**WORK TO BE COMPLETED**. Don't copy the pictures; return every other part of the records exactly.

**Entries with scene source code**.
----

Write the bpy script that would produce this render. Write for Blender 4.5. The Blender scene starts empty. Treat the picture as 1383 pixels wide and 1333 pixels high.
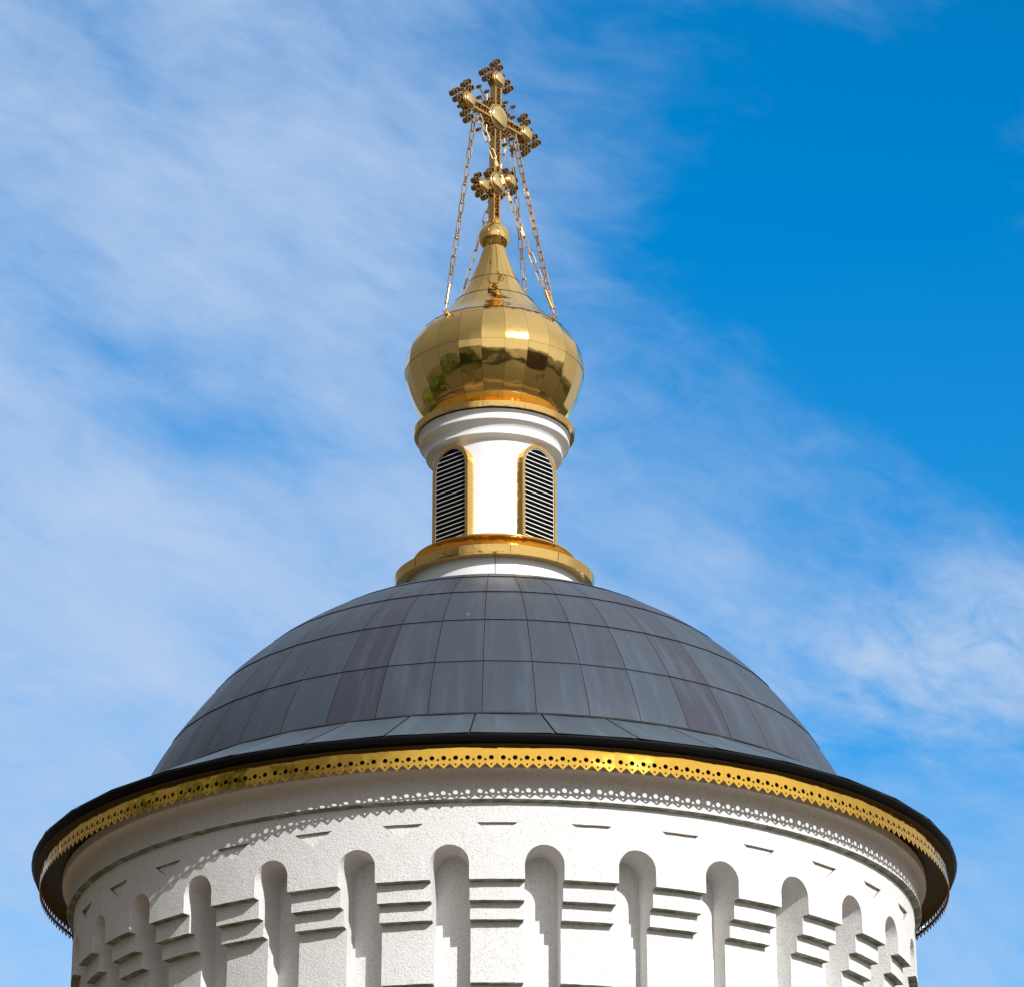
import bpy, math, random
from math import sin, cos, pi, radians, sqrt, atan2, floor
from mathutils import Vector, Matrix, noise
from mathutils.geometry import delaunay_2d_cdt

# ------------------------------------------------------------------ camera, sky, sun, exposure
scene = bpy.context.scene
COL = scene.collection
DIST, PITCH = 36.6115, 0.3957
cd = bpy.data.cameras.new('camera'); cam = bpy.data.objects.new('camera', cd); COL.objects.link(cam)
cd.sensor_fit = 'HORIZONTAL'; cd.sensor_width = 36.0; cd.lens = 4700 / 1383 * 36
cd.shift_x = 24.0 / 1383; cd.clip_start = 0.5; cd.clip_end = 5000
cam.location = (0, -DIST, 0); cam.rotation_euler = (pi / 2 + PITCH, 0, 0)
scene.camera = cam
scene.view_settings.view_transform = 'Standard'; scene.view_settings.look = 'None'
scene.view_settings.gamma = 1.0; scene.view_settings.exposure = -0.12
scene.render.engine = 'CYCLES'
scene.cycles.max_bounces = 8

SUN_EL, SUN_AZ = 30.0, 34.0           # azimuth measured to the right of the camera's back
sd = Vector((sin(radians(SUN_AZ)) * cos(radians(SUN_EL)), -cos(radians(SUN_AZ)) * cos(radians(SUN_EL)), sin(radians(SUN_EL))))
sl = bpy.data.lights.new('sun', 'SUN'); sun = bpy.data.objects.new('sun', sl); COL.objects.link(sun)
sl.energy = 5.0; sl.angle = radians(0.5); sl.color = (1.0, 0.982, 0.955)
sun.rotation_euler = sd.to_track_quat('Z', 'Y').to_euler(); sun.location = (40, -60, 60)

world = bpy.data.worlds.new('World'); scene.world = world; world.use_nodes = True
SKY_STRENGTH = 0.1


class NT:
    """small node-tree helper"""
    def __init__(s, tree): s.t = tree; s.n = tree.nodes; s.l = tree.links
    def add(s, typ, inputs=None, **kw):
        nd = s.n.new(typ)
        for k, v in kw.items(): setattr(nd, k, v)
        for k, v in (inputs or {}).items():
            if isinstance(v, bpy.types.NodeSocket): s.l.new(v, nd.inputs[k])
            else: nd.inputs[k].default_value = v
        return nd
    def math(s, op, a, b=0.0, c=None, clamp=False):
        nd = s.n.new('ShaderNodeMath'); nd.operation = op; nd.use_clamp = clamp
        for i, v in enumerate((a, b, c)):
            if v is None: continue
            if isinstance(v, bpy.types.NodeSocket): s.l.new(v, nd.inputs[i])
            else: nd.inputs[i].default_value = v
        return nd.outputs[0]
    def mixc(s, f, a, b, mode='MIX'):
        nd = s.n.new('ShaderNodeMix'); nd.data_type = 'RGBA'; nd.blend_type = mode
        for k, v in ((0, f), (6, a), (7, b)):
            if isinstance(v, bpy.types.NodeSocket): s.l.new(v, nd.inputs[k])
            else: nd.inputs[k].default_value = v if k == 0 else (tuple(v) + (1,) if len(v) == 3 else v)
        return nd.outputs[2]
    def noise(s, vec, scale, detail=3.0, rough=0.5, dist=0.0):
        return s.add('ShaderNodeTexNoise', {'Vector': vec, 'Scale': scale, 'Detail': detail, 'Roughness': rough, 'Distortion': dist}).outputs['Fac']
    def ramp(s, fac, lo, hi):
        nd = s.n.new('ShaderNodeMapRange'); nd.interpolation_type = 'SMOOTHSTEP'
        s.l.new(fac, nd.inputs[0]); nd.inputs[1].default_value = lo; nd.inputs[2].default_value = hi
        return nd.outputs[0]


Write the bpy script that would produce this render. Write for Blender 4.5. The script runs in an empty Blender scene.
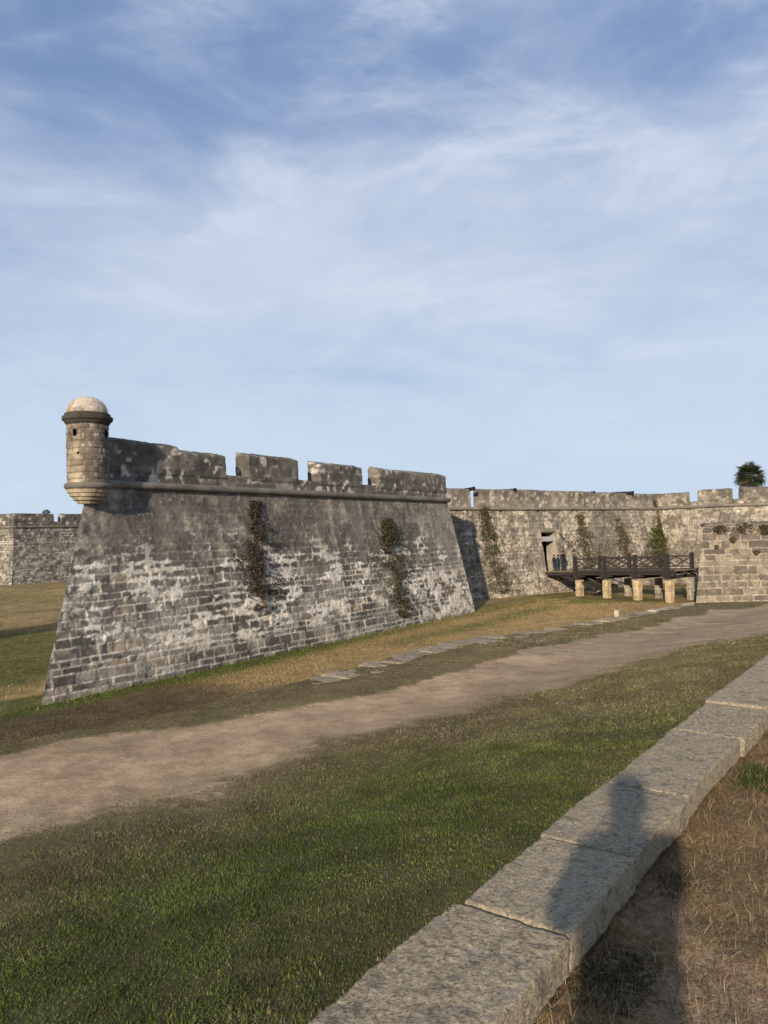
import bpy, math, random
import numpy as np
from mathutils import Matrix, Vector
random.seed(7)
rng = np.random.default_rng(7)
R = math.radians
sc = bpy.context.scene
COL = sc.collection

# ------------------------------------------------------------------ camera
cam = bpy.data.cameras.new('camera')
camo = bpy.data.objects.new('camera', cam); COL.objects.link(camo); sc.camera = camo
cam.sensor_fit = 'AUTO'; cam.sensor_width = 36.0; cam.lens = 740 / 1024 * 36
cam.clip_start = 0.05; cam.clip_end = 5000
PITCH = math.atan(21 / 740); ROLL = math.atan(0.022)
camo.matrix_world = Matrix.Translation((0, 0, 6)) @ Matrix.Rotation(R(90) + PITCH, 4, 'X') @ Matrix.Rotation(-ROLL, 4, 'Z')

# ------------------------------------------------------------------ sun and sky
SUN_AZ, SUN_EL = 198.0, 17.5          # compass-like: clockwise from +Y
sd = Vector((math.sin(R(SUN_AZ)) * math.cos(R(SUN_EL)), math.cos(R(SUN_AZ)) * math.cos(R(SUN_EL)), math.sin(R(SUN_EL))))
sl = bpy.data.lights.new('sun', 'SUN'); sl.energy = 4.7; sl.angle = R(0.8); sl.color = (1.0, 0.84, 0.65)
so = bpy.data.objects.new('sun', sl); COL.objects.link(so)
so.rotation_euler = sd.to_track_quat('Z', 'Y').to_euler(); so.location = (-30, -60, 60)

W = bpy.data.worlds.new('World'); sc.world = W; W.use_nodes = True
nt = W.node_tree; nt.nodes.clear()
def N(nt, t, **kw):
    n = nt.nodes.new(t)
    for k, v in kw.items():
        if k.startswith('i_'):
            n.inputs[k[2:]].default_value = v
        else: setattr(n, k, v)
    return n
def mathn(nt, op, a, b=None, clamp=False):
    n = nt.nodes.new('ShaderNodeMath'); n.operation = op; n.use_clamp = clamp
    for i, v in enumerate((a, b)):
        if v is None: continue
        if isinstance(v, (int, float)): n.inputs[i].default_value = v
        else: nt.links.new(v, n.inputs[i])
    return n.outputs[0]
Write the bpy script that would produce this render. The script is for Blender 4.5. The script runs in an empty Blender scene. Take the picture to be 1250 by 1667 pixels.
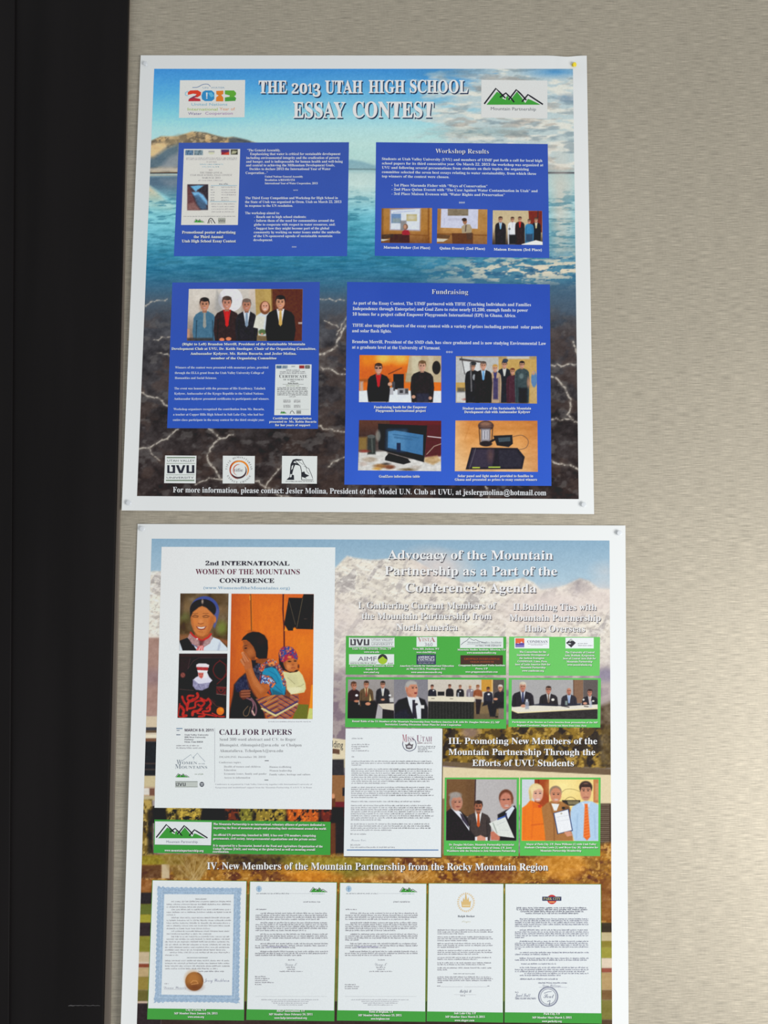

----

**RESULT**.
Write the bpy script that would produce this render. Write for Blender 4.5. The Blender scene starts empty. Treat the picture as 1383 pixels wide and 1333 pixels high.
import bpy, math, random
from math import sin, cos, pi, radians, sqrt, atan2, floor
from mathutils import Vector, Matrix, noise
from mathutils.geometry import delaunay_2d_cdt

# ------------------------------------------------------------------ camera, sky, sun, exposure
scene = bpy.context.scene
COL = scene.collection
DIST, PITCH = 36.6115, 0.3957
cd = bpy.data.cameras.new('camera'); cam = bpy.data.objects.new('camera', cd); COL.objects.link(cam)
cd.sensor_fit = 'HORIZONTAL'; cd.sensor_width = 36.0; cd.lens = 4700 / 1383 * 36
cd.shift_x = 24.0 / 1383; cd.clip_start = 0.5; cd.clip_end = 5000
cam.location = (0, -DIST, 0); cam.rotation_euler = (pi / 2 + PITCH, 0, 0)
scene.camera = cam
scene.view_settings.view_transform = 'Standard'; scene.view_settings.look = 'None'
scene.view_settings.gamma = 1.0; scene.view_settings.exposure = -0.12
scene.render.engine = 'CYCLES'
scene.cycles.max_bounces = 8

SUN_EL, SUN_AZ = 30.0, 34.0           # azimuth measured to the right of the camera's back
sd = Vector((sin(radians(SUN_AZ)) * cos(radians(SUN_EL)), -cos(radians(SUN_AZ)) * cos(radians(SUN_EL)), sin(radians(SUN_EL))))
sl = bpy.data.lights.new('sun', 'SUN'); sun = bpy.data.objects.new('sun', sl); COL.objects.link(sun)
sl.energy = 5.0; sl.angle = radians(0.5); sl.color = (1.0, 0.982, 0.955)
sun.rotation_euler = sd.to_track_quat('Z', 'Y').to_euler(); sun.location = (40, -60, 60)

world = bpy.data.worlds.new('World'); scene.world = world; world.use_nodes = True
SKY_STRENGTH = 0.1


class NT:
    """small node-tree helper"""
    def __init__(s, tree): s.t = tree; s.n = tree.nodes; s.l = tree.links
    def add(s, typ, inputs=None, **kw):
        nd = s.n.new(typ)
        for k, v in kw.items(): setattr(nd, k, v)
        for k, v in (inputs or {}).items():
            if isinstance(v, bpy.types.NodeSocket): s.l.new(v, nd.inputs[k])
            else: nd.inputs[k].default_value = v
        return nd
    def math(s, op, a, b=0.0, c=None, clamp=False):
        nd = s.n.new('ShaderNodeMath'); nd.operation = op; nd.use_clamp = clamp
        for i, v in enumerate((a, b, c)):
            if v is None: continue
            if isinstance(v, bpy.types.NodeSocket): s.l.new(v, nd.inputs[i])
            else: nd.inputs[i].default_value = v
        return nd.outputs[0]
    def mixc(s, f, a, b, mode='MIX'):
        nd = s.n.new('ShaderNodeMix'); nd.data_type = 'RGBA'; nd.blend_type = mode
        for k, v in ((0, f), (6, a), (7, b)):
            if isinstance(v, bpy.types.NodeSocket): s.l.new(v, nd.inputs[k])
            else: nd.inputs[k].default_value = v if k == 0 else (tuple(v) + (1,) if len(v) == 3 else v)
        return nd.outputs[2]
    def noise(s, vec, scale, detail=3.0, rough=0.5, dist=0.0):
        return s.add('ShaderNodeTexNoise', {'Vector': vec, 'Scale': scale, 'Detail': detail, 'Roughness': rough, 'Distortion': dist}).outputs['Fac']
    def ramp(s, fac, lo, hi):
        nd = s.n.new('ShaderNodeMapRange'); nd.interpolation_type = 'SMOOTHSTEP'
        s.l.new(fac, nd.inputs[0]); nd.inputs[1].default_value = lo; nd.inputs[2].default_value = hi
        return nd.outputs[0]


Write the bpy script that would produce this render. Write for Blender 4.5. The script runs in an empty Blender scene.
import bpy, math, random
import numpy as np
from mathutils import Matrix, Vector
random.seed(7)
rng = np.random.default_rng(7)
R = math.radians
sc = bpy.context.scene
COL = sc.collection

# ------------------------------------------------------------------ camera
cam = bpy.data.cameras.new('camera')
camo = bpy.data.objects.new('camera', cam); COL.objects.link(camo); sc.camera = camo
cam.sensor_fit = 'AUTO'; cam.sensor_width = 36.0; cam.lens = 740 / 1024 * 36
cam.clip_start = 0.05; cam.clip_end = 5000
PITCH = math.atan(21 / 740); ROLL = math.atan(0.022)
camo.matrix_world = Matrix.Translation((0, 0, 6)) @ Matrix.Rotation(R(90) + PITCH, 4, 'X') @ Matrix.Rotation(-ROLL, 4, 'Z')

# ------------------------------------------------------------------ sun and sky
SUN_AZ, SUN_EL = 198.0, 17.5          # compass-like: clockwise from +Y
sd = Vector((math.sin(R(SUN_AZ)) * math.cos(R(SUN_EL)), math.cos(R(SUN_AZ)) * math.cos(R(SUN_EL)), math.sin(R(SUN_EL))))
sl = bpy.data.lights.new('sun', 'SUN'); sl.energy = 4.7; sl.angle = R(0.8); sl.color = (1.0, 0.84, 0.65)
so = bpy.data.objects.new('sun', sl); COL.objects.link(so)
so.rotation_euler = sd.to_track_quat('Z', 'Y').to_euler(); so.location = (-30, -60, 60)

W = bpy.data.worlds.new('World'); sc.world = W; W.use_nodes = True
nt = W.node_tree; nt.nodes.clear()
def N(nt, t, **kw):
    n = nt.nodes.new(t)
    for k, v in kw.items():
        if k.startswith('i_'):
            n.inputs[k[2:]].default_value = v
        else: setattr(n, k, v)
    return n
def mathn(nt, op, a, b=None, clamp=False):
    n = nt.nodes.new('ShaderNodeMath'); n.operation = op; n.use_clamp = clamp
    for i, v in enumerate((a, b)):
        if v is None: continue
        if isinstance(v, (int, float)): n.inputs[i].default_value = v
        else: nt.links.new(v, n.inputs[i])
    return n.outputs[0]
Write the bpy script that would produce this render. The script is for Blender 4.5. The script runs in an empty Blender scene. Take the picture to be 1250 by 1667 pixels.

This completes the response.